How do you think a charitable organization would do with its blood drives if this was the type of message they posted on social media and gave to news outlets regularly? Does it seem ridiculous to send this sort of message when in fact they are relying on the public – the very people they are criticizing – to donate blood in order to save lives?
Why do some shelter directors put out messages on social media and to news outlets berating the public – for breeding, for surrendering, for being “irresponsible” – when in fact it is the public that holds the key to the shelter’s ability to save lives? The public will donate, volunteer, foster, rescue, adopt and refer friends to your shelter – if you don’t alienate them first. And they will be a whole lot more receptive to your community education efforts too.
(Note: The above is not an actual message from any group. It is fictitious, created merely to illustrate a point.)
Because it’s all they know what to do..and killing..
Very, very good post! Thank you!
Yes. A shelter that I used to volunteer for rarely posts on Facebook. When they do it is usually a pic of “Look at what this idiotic person did leaving a cat in a box outside of our door etc etc” Conversely, another shelter that I currently volunteer with posts a constant flow of “Thank you, Look at this wonderful family who adopted this wonderful dog, Thank You, Thank You, Aren’t our animals wonderful…etc” It is not mystery why I, and my family, donate our time and energy to the shelter with an awareness of how important is to not alienate the public and spread negativity.

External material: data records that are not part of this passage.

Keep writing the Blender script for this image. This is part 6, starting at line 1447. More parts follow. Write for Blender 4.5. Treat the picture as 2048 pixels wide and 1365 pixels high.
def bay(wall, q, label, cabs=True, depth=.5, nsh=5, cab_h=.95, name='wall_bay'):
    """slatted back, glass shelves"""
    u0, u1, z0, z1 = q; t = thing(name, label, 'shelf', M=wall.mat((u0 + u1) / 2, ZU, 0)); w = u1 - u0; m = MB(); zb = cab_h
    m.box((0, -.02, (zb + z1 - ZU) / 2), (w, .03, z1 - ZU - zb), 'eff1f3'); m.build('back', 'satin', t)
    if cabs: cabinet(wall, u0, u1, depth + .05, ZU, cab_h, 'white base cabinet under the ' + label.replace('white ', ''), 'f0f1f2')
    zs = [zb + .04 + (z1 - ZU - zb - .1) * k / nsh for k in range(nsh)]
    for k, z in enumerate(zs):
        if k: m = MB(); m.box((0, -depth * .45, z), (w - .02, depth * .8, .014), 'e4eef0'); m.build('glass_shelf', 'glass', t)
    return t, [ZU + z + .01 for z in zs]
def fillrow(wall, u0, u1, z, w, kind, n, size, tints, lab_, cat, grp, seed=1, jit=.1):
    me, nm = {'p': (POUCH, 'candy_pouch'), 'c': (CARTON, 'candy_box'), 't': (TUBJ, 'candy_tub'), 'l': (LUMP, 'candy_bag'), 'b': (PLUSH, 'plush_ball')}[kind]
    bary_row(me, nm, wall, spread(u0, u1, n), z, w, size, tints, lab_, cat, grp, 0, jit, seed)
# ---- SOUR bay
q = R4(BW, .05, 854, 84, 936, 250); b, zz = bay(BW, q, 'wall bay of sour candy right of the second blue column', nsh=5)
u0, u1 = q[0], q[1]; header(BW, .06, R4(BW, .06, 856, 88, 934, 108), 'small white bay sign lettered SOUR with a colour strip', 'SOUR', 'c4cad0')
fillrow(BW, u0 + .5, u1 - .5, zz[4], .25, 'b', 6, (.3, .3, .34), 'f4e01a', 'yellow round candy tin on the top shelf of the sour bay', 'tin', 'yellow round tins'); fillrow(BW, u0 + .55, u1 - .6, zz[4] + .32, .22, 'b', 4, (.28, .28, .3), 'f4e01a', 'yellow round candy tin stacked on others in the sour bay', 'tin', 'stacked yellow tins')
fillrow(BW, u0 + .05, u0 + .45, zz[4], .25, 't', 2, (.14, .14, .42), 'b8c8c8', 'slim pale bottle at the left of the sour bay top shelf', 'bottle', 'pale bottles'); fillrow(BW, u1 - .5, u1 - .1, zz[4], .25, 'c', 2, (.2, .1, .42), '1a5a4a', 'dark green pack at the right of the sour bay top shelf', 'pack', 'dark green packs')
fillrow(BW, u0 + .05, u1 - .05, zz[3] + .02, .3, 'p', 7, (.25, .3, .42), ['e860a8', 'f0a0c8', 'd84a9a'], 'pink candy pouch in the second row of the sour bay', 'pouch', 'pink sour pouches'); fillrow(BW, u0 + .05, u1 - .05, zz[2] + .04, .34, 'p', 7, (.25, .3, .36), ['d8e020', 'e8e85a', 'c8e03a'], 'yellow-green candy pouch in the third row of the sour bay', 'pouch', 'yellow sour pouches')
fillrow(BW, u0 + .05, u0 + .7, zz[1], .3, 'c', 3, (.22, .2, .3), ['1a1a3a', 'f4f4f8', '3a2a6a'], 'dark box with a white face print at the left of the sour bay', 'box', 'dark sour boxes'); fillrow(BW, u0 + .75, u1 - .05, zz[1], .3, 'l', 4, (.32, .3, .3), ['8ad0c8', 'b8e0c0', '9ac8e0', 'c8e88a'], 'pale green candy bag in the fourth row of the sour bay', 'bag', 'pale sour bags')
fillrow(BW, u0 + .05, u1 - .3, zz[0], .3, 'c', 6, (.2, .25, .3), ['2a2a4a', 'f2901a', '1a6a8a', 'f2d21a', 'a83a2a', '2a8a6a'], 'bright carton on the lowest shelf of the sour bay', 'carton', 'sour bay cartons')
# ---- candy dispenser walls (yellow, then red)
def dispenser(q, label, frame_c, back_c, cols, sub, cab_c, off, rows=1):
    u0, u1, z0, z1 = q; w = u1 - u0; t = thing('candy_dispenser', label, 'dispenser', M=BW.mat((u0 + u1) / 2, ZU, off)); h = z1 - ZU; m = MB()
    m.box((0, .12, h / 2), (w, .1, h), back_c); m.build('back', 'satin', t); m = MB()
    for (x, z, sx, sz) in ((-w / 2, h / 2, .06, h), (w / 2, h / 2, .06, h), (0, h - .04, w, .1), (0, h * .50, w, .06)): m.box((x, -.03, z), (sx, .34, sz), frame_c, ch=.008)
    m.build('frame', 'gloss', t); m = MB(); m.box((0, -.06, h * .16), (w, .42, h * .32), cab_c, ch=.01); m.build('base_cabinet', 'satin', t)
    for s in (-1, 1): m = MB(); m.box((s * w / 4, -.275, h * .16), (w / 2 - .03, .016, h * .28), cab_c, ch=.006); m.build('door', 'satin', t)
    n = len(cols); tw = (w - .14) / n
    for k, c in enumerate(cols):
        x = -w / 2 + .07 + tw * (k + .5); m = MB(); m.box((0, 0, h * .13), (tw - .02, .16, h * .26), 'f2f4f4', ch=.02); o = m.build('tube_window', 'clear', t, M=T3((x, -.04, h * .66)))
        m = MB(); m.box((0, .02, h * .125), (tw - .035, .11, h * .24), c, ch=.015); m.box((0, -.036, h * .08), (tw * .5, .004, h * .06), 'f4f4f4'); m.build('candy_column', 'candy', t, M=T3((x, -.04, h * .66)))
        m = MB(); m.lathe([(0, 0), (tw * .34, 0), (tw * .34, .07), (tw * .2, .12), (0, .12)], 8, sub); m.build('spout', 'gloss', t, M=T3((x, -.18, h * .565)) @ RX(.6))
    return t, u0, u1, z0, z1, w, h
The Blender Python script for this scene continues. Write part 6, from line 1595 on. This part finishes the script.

You are so right. Positive messages are critical. I can’t look at a lot of photos posted about animals. We need to focus on where they are going in their new lives, not where they have been.
There’s also the shelter that doesn’t use social media AT ALL and then boo hoos about all the animals that they HAD to kill that month. Sins of omission are still sins.
Don’t use social media, and won’t allow people to do adoption events and won’t accept donations to do adoption specials. Don’t even get me started on the crappy hours, or the ACO who baits and traps his neighbors cats, and then brags about it on FB….
Nicely put!
I think extensive bashing of the public is also carried out on Facebook threads, presumably by rescuers, crossposters, and even some pet-owners. The pages where it’s worst are those where the volunteers who run the pages set the stage with their own comments. Urgent Part 2 is the most egregious example — you see it with almost every piece of text they write to “introduce” a reader to a pet — but there are many others. To some extent, this mentality is being perpetuated by those who profess to want to save animals from bad shelters.
great post… sharing
Thanks for that. I think it makes a great point.
I’m reading friendly fire which talks about what shelters really do: the killing, the impossible hours, indifferent employees and the animal organizations that are supposed to help but in realty are hindering progress and promoting the killing. It’s disheartening to know the true animal lovers are being lied to by these agencies.. this is the sad realty, tell us how we mistreat the animals and then ask for money while killing the animals and calling is inhumane and irresponsible.